DATASET EXTRACT.
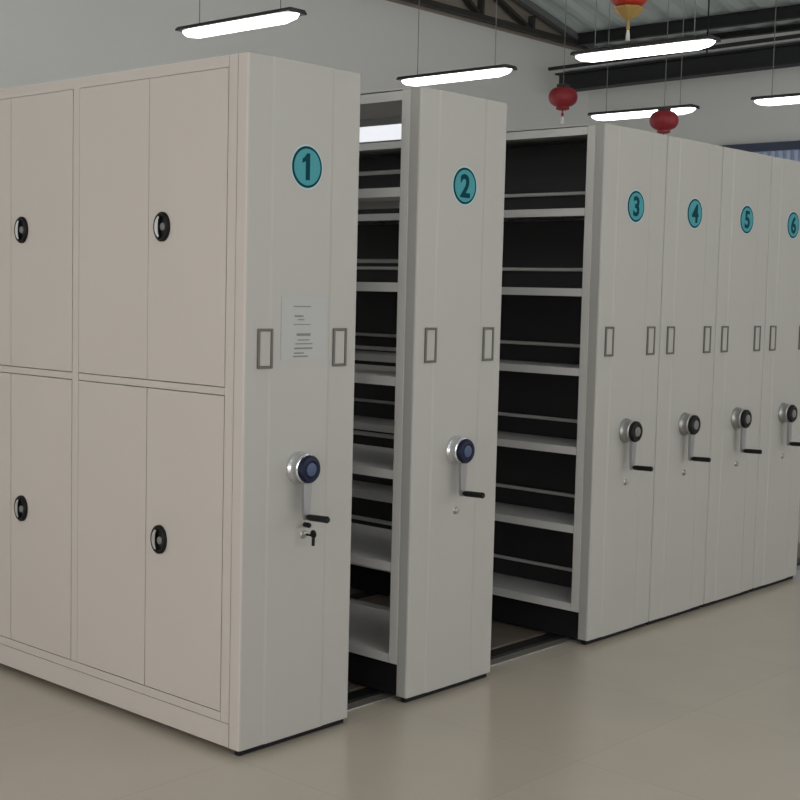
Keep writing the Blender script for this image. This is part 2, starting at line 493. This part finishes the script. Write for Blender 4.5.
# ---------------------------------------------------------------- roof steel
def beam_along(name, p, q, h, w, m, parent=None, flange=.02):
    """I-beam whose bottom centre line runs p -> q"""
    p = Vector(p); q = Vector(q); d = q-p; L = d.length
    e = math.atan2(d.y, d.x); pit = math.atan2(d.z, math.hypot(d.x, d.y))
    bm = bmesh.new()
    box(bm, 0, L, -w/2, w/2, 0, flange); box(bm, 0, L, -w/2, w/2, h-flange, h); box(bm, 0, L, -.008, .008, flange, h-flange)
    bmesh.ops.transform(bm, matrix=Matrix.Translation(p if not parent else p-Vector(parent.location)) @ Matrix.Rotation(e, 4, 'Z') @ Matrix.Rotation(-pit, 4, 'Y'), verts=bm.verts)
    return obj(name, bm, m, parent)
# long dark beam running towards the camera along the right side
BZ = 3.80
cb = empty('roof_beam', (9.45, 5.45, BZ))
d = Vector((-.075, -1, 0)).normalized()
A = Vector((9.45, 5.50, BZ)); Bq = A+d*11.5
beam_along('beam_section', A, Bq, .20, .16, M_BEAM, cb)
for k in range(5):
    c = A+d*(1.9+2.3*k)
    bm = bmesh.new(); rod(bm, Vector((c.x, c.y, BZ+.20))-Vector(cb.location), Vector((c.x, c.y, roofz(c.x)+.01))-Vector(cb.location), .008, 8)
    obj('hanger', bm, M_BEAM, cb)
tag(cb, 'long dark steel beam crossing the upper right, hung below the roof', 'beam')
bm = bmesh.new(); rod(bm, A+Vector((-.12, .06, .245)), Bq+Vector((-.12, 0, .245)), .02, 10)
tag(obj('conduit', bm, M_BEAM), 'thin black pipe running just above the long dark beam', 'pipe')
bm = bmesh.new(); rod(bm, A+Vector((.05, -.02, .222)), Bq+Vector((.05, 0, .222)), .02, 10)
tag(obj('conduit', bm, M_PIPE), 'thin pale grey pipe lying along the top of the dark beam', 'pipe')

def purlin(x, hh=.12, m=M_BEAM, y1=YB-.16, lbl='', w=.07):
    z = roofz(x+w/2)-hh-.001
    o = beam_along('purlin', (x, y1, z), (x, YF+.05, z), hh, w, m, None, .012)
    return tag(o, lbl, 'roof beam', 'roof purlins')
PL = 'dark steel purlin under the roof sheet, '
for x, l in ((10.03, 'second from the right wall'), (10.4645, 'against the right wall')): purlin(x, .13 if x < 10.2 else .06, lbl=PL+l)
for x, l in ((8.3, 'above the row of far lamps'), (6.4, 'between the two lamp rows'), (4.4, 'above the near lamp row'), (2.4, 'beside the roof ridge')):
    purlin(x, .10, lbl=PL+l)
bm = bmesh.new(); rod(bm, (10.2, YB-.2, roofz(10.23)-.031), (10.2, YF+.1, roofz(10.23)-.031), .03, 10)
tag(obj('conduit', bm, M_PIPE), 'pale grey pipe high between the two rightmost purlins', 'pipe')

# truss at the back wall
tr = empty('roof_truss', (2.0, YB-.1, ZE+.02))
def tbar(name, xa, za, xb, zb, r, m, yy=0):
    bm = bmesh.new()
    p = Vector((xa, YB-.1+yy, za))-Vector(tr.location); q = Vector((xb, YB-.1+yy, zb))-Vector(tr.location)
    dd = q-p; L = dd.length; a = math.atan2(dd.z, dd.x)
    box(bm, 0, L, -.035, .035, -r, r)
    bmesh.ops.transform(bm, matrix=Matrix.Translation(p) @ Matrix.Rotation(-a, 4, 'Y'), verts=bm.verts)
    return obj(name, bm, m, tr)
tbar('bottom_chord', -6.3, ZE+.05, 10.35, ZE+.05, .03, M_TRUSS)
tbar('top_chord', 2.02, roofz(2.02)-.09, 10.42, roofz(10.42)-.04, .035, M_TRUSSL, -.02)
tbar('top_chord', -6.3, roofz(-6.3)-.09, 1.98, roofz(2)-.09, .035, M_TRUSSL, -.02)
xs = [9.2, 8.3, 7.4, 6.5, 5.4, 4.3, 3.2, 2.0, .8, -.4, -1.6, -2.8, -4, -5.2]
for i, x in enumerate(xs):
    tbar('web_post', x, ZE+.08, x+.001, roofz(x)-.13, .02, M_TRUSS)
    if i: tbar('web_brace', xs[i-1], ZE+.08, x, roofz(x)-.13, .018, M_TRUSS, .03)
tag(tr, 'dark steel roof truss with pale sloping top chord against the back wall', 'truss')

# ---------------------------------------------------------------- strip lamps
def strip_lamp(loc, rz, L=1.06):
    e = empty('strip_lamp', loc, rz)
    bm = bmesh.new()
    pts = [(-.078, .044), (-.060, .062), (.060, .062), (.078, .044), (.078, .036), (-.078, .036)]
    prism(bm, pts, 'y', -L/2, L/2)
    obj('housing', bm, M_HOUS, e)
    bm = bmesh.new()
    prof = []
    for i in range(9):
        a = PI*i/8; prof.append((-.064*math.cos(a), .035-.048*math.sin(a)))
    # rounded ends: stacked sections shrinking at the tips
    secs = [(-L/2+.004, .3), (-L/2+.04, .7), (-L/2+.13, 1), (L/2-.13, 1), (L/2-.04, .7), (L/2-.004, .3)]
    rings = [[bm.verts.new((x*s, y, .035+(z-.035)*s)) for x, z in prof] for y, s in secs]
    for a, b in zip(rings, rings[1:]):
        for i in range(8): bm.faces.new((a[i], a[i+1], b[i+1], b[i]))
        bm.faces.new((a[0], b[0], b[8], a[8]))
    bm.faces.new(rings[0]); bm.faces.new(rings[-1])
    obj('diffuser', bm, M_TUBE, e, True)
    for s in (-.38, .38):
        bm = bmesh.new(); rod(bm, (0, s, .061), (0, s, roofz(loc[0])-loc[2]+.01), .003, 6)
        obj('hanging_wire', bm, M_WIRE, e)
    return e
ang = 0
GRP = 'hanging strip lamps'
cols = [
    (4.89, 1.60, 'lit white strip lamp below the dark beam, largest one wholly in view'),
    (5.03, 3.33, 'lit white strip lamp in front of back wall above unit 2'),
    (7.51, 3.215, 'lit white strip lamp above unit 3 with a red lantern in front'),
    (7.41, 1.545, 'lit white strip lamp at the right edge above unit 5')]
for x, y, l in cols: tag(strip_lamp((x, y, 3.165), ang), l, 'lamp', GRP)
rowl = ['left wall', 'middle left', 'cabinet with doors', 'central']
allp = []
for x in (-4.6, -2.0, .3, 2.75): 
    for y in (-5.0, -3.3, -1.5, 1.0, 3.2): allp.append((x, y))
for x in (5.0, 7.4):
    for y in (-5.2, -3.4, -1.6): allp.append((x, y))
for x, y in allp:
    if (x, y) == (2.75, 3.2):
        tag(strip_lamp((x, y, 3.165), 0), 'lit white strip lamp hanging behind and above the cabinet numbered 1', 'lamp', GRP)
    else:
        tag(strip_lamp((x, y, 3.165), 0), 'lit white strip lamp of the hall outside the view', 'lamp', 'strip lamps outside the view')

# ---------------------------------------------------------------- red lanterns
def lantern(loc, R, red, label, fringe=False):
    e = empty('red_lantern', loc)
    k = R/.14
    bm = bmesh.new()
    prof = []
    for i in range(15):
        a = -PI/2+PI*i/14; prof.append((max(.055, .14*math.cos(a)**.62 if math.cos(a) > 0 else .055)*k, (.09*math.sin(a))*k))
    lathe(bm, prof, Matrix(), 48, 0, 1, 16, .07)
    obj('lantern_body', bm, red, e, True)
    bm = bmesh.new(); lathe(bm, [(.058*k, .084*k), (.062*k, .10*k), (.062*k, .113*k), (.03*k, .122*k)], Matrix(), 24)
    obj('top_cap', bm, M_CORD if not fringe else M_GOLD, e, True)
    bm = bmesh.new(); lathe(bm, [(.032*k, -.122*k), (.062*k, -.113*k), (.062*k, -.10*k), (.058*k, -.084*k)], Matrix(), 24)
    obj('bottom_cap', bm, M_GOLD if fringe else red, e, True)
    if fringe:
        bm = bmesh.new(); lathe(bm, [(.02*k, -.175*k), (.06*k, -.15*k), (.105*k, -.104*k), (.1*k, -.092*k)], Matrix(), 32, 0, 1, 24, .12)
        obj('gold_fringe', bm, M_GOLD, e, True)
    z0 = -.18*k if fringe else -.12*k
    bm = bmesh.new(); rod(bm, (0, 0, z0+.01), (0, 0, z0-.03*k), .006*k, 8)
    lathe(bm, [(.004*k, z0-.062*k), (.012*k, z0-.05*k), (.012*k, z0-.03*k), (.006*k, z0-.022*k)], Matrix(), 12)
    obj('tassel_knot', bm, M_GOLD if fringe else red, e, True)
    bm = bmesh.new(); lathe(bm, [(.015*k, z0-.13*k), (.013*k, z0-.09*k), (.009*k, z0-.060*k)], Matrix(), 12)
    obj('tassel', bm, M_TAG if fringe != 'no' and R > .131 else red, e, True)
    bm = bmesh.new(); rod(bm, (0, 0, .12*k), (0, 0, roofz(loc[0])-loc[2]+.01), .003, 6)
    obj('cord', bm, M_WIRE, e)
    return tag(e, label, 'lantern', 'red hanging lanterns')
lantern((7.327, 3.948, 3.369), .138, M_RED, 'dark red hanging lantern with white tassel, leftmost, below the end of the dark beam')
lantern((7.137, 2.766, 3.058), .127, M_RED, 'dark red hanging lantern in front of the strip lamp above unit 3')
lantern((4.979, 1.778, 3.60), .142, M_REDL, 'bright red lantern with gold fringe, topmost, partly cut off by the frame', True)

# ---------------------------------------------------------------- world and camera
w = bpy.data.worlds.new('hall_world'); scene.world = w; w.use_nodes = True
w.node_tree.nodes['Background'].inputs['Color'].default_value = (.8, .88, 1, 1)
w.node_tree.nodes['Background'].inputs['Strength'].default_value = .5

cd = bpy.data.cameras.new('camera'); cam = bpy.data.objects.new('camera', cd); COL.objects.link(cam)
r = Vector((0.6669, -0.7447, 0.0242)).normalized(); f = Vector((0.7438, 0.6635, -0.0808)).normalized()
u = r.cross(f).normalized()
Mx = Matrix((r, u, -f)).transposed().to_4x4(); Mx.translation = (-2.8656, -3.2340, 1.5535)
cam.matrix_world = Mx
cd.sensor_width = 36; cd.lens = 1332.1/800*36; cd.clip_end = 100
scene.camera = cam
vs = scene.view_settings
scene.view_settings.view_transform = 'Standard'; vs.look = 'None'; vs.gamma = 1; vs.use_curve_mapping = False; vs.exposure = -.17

PROBLEM STATEMENT.
Please quote the lines of the material, beginning with the first and ending with the one that contains "tag(obj('conduit', bm, M_PIPE), 'thin", exactly as written and without any pictures.

TASK RESPONSE.
Keep writing the Blender script for this image. This is part 2, starting at line 493. This part finishes the script. Write for Blender 4.5.
# ---------------------------------------------------------------- roof steel
def beam_along(name, p, q, h, w, m, parent=None, flange=.02):
    """I-beam whose bottom centre line runs p -> q"""
    p = Vector(p); q = Vector(q); d = q-p; L = d.length
    e = math.atan2(d.y, d.x); pit = math.atan2(d.z, math.hypot(d.x, d.y))
    bm = bmesh.new()
    box(bm, 0, L, -w/2, w/2, 0, flange); box(bm, 0, L, -w/2, w/2, h-flange, h); box(bm, 0, L, -.008, .008, flange, h-flange)
    bmesh.ops.transform(bm, matrix=Matrix.Translation(p if not parent else p-Vector(parent.location)) @ Matrix.Rotation(e, 4, 'Z') @ Matrix.Rotation(-pit, 4, 'Y'), verts=bm.verts)
    return obj(name, bm, m, parent)
# long dark beam running towards the camera along the right side
BZ = 3.80
cb = empty('roof_beam', (9.45, 5.45, BZ))
d = Vector((-.075, -1, 0)).normalized()
A = Vector((9.45, 5.50, BZ)); Bq = A+d*11.5
beam_along('beam_section', A, Bq, .20, .16, M_BEAM, cb)
for k in range(5):
    c = A+d*(1.9+2.3*k)
    bm = bmesh.new(); rod(bm, Vector((c.x, c.y, BZ+.20))-Vector(cb.location), Vector((c.x, c.y, roofz(c.x)+.01))-Vector(cb.location), .008, 8)
    obj('hanger', bm, M_BEAM, cb)
tag(cb, 'long dark steel beam crossing the upper right, hung below the roof', 'beam')
bm = bmesh.new(); rod(bm, A+Vector((-.12, .06, .245)), Bq+Vector((-.12, 0, .245)), .02, 10)
tag(obj('conduit', bm, M_BEAM), 'thin black pipe running just above the long dark beam', 'pipe')
bm = bmesh.new(); rod(bm, A+Vector((.05, -.02, .222)), Bq+Vector((.05, 0, .222)), .02, 10)
tag(obj('conduit', bm, M_PIPE), 'thin pale grey pipe lying along the top of the dark beam', 'pipe')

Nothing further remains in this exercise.